Title: The Wishing Tree
Author: Mary Beth Whalen
Publisher: Zondervan
Publication Date: May 2013
ISBN: 9780310334897
Pages: 302
How I Got It: supplied by author
Ivy Copeland Marshall is having a very rough couple of days. Her father has closed his Asheville commercial real estate office leaving her unemployed, her sister Shea was just proposed to on national television and Ivy witnesses her husband Elliot leaving the apartment of the woman he is having an affair with. Deciding between going to her family home, where she has not been in years, and staying in Asheville to listen to her husband's apologies, she choses to go home to Sunset Beach. Under the pretense of coming home to help her sister with her wedding but not telling her family her own marital situation, her return is still less than smooth. Ivy has not returned to Sunset Beach since she broke off her engagement to Michael in order to elope and move away to the mountains with Elliot. And she won't be able to avoid seeing Michael because his brother Owen is Shea's new fiance. Sorting out her feelings for her ex-fiance and her husband, as well as patching up her relationship with her sister has Ivy on an emotional roller coaster. Adding to her stress is the job her mother has appointed her for Shea's wedding, the wishing tree. Guests mail well wishes for the couple and Ivy is to tie them to the small potted tree that will be on display at the wedding. Memories of planning her own wedding to Michael and a psalm keeps popping up while Ivy tries to understand what love really is.

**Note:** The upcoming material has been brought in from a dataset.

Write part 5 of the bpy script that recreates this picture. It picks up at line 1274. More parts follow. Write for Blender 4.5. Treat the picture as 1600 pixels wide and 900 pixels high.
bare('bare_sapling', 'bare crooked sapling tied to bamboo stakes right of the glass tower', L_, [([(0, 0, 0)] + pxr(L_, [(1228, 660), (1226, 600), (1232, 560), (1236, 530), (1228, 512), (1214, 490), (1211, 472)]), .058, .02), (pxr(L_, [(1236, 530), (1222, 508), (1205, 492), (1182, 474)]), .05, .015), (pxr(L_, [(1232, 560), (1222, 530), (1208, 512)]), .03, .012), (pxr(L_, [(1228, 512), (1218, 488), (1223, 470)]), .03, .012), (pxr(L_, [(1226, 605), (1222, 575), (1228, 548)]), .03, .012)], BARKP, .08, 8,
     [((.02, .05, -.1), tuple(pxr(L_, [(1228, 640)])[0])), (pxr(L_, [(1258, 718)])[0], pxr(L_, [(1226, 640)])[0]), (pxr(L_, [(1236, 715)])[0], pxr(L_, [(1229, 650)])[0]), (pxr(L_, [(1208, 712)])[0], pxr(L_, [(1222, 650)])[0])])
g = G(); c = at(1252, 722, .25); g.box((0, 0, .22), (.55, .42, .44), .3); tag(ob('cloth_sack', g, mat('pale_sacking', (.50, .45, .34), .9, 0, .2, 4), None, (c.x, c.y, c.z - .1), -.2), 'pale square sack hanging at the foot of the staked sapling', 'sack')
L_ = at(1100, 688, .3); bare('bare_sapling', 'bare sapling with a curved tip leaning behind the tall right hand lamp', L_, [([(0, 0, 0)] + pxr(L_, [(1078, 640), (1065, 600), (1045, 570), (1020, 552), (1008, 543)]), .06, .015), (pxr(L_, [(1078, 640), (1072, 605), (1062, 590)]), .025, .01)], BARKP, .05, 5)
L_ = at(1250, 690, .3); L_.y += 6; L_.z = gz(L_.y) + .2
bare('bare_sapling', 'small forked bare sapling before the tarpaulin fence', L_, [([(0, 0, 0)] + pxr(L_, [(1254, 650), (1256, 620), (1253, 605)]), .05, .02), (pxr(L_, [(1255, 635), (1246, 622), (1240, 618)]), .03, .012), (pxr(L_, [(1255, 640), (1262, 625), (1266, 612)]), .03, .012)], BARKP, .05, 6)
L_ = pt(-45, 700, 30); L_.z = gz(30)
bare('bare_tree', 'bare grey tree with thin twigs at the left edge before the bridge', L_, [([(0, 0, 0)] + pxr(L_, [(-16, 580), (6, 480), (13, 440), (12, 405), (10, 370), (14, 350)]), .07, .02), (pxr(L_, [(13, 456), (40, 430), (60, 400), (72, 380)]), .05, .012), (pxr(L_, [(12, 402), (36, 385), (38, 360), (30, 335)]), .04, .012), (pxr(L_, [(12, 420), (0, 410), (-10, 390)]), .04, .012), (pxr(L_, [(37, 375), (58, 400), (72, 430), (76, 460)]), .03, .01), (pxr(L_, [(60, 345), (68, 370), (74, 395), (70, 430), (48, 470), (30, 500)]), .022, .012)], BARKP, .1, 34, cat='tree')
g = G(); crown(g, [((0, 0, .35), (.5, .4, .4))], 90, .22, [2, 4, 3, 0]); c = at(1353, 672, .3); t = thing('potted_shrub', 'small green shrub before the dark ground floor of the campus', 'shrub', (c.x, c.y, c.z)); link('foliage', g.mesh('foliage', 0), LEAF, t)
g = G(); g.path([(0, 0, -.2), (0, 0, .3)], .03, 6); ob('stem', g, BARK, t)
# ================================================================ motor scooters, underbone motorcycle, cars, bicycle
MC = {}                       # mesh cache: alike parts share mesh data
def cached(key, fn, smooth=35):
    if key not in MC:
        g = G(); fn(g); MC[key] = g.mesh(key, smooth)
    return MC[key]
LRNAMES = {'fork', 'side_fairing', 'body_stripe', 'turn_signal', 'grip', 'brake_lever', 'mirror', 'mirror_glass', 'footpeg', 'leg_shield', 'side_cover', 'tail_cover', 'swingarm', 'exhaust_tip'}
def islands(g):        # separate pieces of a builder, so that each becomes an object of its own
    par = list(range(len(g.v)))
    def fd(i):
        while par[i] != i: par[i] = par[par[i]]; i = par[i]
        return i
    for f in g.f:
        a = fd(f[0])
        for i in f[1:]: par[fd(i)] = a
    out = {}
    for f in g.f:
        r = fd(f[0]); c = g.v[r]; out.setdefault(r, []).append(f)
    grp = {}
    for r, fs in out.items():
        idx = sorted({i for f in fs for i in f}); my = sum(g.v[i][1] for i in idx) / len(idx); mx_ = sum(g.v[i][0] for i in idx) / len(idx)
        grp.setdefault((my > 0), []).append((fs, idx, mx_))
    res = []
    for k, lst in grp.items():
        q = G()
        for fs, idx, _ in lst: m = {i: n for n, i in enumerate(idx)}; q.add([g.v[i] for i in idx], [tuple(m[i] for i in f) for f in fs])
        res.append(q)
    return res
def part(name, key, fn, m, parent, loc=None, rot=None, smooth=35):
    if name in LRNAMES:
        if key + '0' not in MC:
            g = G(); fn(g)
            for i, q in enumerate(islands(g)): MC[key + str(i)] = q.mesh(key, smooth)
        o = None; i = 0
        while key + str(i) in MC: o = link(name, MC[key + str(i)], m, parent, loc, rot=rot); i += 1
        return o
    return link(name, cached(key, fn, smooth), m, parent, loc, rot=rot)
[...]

I enjoyed this book and included as one of my three summer beach reads. The relationships were complicated and strained but relatable and authentic. Ivy isn't depressed and devastated, she's pissed and confused. I found myself saying "I would say that" or "I would do that" when Ivy talks to her friend about Elliot or wants to look great when she first sees Michael again. I personally related to how Ivy felt that she didn't belong in Asheville or Sunset Beach, how neither place felt like home. As we grow and branch out on our own, we often feel torn between the home of our youth and the homes we build for ourselves. Looking back from our adult lives of responsibilities and obligations we too often see forgotten dreams and abandonded potential instead of finding strength in our life's lessons. Marybeth Whalen did a wonderful job of showing that everyone has their own ideas and expectations of love but without nurturing and communication these relationships can crumble. Whalen also emphasized that it's never too late to try and mend these relationships to grow again or if not then simply for the sake of closure and peace.
Marybeth Whalen released The Mailbox in 2010, She Makes It Look Easy in 2011 and The Guest Book in 2012 (which there is an excerpt of at the end of 2013's The Wishing Tree.) At this rate, fingers crossed, she will have a release next year and I will be be snatching it up to let her take me away with a story.